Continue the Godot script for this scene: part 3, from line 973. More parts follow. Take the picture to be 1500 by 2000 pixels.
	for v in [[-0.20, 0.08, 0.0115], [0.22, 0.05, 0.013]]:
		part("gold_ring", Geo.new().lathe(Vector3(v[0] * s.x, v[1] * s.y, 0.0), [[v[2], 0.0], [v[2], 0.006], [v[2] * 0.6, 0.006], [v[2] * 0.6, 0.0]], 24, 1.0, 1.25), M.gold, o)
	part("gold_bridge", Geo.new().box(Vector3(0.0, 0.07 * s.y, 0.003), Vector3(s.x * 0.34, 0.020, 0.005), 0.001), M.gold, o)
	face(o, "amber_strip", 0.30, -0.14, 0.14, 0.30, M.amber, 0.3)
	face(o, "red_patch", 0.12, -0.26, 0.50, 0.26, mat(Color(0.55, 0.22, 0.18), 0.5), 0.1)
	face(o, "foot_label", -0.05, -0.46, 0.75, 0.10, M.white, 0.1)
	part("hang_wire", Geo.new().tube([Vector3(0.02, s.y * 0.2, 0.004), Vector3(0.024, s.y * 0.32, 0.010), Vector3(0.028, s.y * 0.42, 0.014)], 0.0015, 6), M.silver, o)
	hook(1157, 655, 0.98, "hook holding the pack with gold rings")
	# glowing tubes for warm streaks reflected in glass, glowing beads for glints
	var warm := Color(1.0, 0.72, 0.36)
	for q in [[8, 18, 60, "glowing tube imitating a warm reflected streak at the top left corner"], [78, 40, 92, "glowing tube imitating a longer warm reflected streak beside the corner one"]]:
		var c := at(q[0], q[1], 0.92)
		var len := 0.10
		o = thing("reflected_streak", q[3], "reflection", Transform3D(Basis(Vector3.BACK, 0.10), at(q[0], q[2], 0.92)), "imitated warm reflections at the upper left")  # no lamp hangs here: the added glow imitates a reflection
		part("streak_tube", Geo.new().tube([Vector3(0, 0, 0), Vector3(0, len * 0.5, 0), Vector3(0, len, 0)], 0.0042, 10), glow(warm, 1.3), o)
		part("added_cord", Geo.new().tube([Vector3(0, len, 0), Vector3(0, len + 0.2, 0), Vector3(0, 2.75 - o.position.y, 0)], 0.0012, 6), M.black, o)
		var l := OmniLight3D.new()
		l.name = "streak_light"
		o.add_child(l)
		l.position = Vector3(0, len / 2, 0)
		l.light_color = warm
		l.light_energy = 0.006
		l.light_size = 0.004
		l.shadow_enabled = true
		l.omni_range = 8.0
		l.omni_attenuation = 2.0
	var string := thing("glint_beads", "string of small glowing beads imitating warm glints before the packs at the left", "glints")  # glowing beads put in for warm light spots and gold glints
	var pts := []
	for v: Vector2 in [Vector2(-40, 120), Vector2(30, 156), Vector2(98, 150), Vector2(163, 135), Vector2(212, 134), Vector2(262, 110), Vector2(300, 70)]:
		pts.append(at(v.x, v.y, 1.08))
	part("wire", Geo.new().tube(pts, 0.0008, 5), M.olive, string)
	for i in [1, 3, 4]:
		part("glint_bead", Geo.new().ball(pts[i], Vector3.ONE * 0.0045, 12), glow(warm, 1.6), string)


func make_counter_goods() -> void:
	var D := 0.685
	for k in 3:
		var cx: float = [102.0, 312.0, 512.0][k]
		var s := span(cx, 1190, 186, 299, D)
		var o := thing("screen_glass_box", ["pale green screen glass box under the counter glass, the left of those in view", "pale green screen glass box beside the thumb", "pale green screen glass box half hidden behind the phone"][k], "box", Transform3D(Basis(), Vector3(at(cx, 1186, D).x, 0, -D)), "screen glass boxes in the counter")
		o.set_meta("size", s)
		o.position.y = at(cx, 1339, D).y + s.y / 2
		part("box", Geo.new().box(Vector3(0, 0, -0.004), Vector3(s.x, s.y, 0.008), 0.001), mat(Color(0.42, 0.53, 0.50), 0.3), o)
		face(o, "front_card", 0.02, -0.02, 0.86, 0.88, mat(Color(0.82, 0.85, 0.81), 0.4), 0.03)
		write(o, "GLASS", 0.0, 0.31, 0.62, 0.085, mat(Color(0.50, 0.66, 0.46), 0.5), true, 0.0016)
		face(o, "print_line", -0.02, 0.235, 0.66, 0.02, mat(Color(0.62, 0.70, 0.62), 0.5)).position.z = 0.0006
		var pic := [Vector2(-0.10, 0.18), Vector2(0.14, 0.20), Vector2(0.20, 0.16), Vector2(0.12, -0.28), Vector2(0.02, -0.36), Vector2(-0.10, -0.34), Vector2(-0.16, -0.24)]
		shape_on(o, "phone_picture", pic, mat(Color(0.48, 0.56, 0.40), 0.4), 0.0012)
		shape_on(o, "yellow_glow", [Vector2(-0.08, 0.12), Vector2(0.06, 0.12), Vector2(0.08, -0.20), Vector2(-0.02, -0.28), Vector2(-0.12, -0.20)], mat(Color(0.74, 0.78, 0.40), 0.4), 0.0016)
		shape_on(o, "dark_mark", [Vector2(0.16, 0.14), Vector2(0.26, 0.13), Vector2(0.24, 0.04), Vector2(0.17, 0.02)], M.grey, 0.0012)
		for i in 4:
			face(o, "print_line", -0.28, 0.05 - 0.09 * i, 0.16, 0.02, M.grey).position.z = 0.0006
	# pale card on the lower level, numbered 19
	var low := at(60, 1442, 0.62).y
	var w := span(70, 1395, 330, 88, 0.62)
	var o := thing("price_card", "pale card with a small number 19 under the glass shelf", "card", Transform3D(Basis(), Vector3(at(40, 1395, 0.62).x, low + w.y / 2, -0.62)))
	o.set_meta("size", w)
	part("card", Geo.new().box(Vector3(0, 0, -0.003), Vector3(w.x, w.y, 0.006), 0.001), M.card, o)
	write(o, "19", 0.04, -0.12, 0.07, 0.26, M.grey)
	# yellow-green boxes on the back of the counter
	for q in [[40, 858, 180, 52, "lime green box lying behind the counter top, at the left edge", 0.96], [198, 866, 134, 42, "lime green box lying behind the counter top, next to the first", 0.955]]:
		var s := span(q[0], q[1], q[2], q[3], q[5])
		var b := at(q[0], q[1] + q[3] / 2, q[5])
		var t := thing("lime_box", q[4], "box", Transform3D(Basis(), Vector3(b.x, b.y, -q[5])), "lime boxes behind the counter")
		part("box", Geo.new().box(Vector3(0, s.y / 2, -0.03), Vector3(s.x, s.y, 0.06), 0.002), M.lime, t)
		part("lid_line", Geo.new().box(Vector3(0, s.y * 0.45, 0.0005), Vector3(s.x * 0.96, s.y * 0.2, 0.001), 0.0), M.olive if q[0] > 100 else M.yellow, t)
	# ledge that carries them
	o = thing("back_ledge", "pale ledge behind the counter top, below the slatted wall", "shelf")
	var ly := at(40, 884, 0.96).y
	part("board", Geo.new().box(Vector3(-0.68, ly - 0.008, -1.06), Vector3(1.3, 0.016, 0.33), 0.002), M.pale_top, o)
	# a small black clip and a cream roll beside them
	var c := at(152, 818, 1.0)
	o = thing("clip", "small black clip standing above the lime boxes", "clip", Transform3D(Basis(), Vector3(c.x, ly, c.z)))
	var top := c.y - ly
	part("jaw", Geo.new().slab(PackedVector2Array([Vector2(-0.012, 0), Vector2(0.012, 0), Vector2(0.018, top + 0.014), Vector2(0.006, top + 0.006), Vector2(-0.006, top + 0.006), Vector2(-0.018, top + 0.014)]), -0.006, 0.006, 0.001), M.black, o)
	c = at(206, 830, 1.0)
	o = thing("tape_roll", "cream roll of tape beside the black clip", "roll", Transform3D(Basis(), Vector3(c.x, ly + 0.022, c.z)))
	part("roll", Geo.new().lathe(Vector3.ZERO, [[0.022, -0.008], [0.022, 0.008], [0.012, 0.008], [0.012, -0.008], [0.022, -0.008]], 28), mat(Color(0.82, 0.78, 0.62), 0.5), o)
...
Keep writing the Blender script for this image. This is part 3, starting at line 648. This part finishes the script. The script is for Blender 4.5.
* * *
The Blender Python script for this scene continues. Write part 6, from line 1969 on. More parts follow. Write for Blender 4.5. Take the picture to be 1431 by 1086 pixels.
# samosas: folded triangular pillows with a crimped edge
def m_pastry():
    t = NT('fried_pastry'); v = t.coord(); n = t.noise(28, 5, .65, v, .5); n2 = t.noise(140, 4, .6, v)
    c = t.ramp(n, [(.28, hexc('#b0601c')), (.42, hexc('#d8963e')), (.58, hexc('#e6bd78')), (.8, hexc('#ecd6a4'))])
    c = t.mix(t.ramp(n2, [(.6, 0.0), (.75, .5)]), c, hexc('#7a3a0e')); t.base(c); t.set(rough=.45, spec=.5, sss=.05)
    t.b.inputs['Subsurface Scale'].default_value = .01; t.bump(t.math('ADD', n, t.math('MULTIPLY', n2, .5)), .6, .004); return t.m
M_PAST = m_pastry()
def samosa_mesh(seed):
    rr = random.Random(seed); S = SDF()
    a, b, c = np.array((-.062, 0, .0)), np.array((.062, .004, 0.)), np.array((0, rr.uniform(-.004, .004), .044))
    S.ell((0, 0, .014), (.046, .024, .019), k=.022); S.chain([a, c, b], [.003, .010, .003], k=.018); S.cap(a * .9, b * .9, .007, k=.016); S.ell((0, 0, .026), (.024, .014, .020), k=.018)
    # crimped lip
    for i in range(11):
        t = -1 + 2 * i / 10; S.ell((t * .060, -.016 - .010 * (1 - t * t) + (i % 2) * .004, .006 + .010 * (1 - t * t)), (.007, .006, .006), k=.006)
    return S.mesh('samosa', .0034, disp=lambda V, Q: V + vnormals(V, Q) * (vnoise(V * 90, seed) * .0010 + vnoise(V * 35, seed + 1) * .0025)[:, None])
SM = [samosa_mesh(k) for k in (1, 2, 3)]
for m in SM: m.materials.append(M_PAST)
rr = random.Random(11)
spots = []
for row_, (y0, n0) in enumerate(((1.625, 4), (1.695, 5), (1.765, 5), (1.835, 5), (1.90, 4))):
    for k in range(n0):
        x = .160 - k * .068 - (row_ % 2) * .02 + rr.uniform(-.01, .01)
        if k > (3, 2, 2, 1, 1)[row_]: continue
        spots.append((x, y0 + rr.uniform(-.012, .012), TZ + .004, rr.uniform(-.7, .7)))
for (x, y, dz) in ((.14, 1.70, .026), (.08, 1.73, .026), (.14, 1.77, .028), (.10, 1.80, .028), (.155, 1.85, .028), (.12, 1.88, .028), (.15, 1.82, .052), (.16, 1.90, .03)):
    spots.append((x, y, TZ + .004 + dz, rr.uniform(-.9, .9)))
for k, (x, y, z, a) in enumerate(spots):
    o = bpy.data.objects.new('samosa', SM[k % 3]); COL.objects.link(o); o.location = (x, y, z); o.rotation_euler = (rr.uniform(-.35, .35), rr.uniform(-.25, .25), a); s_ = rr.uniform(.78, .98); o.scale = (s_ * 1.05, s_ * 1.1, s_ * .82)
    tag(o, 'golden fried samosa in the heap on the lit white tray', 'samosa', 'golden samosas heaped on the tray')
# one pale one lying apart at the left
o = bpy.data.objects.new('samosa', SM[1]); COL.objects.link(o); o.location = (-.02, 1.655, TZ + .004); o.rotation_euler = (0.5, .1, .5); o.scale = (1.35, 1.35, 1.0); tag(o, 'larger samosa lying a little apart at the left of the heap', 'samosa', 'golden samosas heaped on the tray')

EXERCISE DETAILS
Scan the listing above and identify each line holding the string "Blender"; copy every such line.

ANSWER BELOW
Keep writing the Blender script for this image. This is part 3, starting at line 648. This part finishes the script. The script is for Blender 4.5.
The Blender Python script for this scene continues. Write part 6, from line 1969 on. More parts follow. Write for Blender 4.5. Take the picture to be 1431 by 1086 pixels.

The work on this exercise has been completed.